The Company - in accordance with the provisions of Art. 106 of Decree-Law No. 18/2020 converted by Law No. 27/2020 as amended and supplemented ("Decree") as most recently amended by Law No. 21 of 5 March 2024 - has decided to avail itself of the option to provide that attendance at the Shareholders' Meeting by those entitled to attend shall be exclusively through the Company's Appointed Representative.

For said purpose, the Company has identified Computershare S.p.A., with offices in Turin, Via Nizza 262/73, as Appointed Representative (the "Appointed Representative") to whom holders of voting rights may confer a proxy under Art. 135-undecies of Legislative Decree No. 58 of 24 February 1998, containing voting instructions on all or some of the proposals on the agenda, with the methods specified below in the paragraph "Representation in the Meeting".
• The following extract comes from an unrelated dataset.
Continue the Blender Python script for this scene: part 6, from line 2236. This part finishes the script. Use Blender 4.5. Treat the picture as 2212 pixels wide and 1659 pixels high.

To cast their votes, Shareholders are therefore invited to use all the systems permitted and provided for in the Bylaws (proxy to the appointed representative and remote electronic voting), the possibility of attending the Meeting in person being excluded, subject to the following rules on participation in Art. 135-undecies of Legislative Decree no. 58 of 24 February 1998, ("TUF")

In accordance with Article 16.3 of the Bylaws the Board of Directors has also decided to allow the possibility of casting votes electronically before the Shareholders' Meeting. Persons entitled to vote on the Agenda items at the Meeting can do so by filling out and submitting the voting form available on the Company's website, by the end of the day before the Shareholders' Meeting.

Without prejudice to the foregoing, it is also specified, pursuant to Article 106, paragraph 2, of the Decree, that the Directors, Statutory Auditors, the Appointed Representative and other persons whose participation in the Shareholders' Meeting is required may participate by means of telecommunications that guarantee their identification, without, inter alia, the need for the Chair, Secretary or Notary to be in the same place.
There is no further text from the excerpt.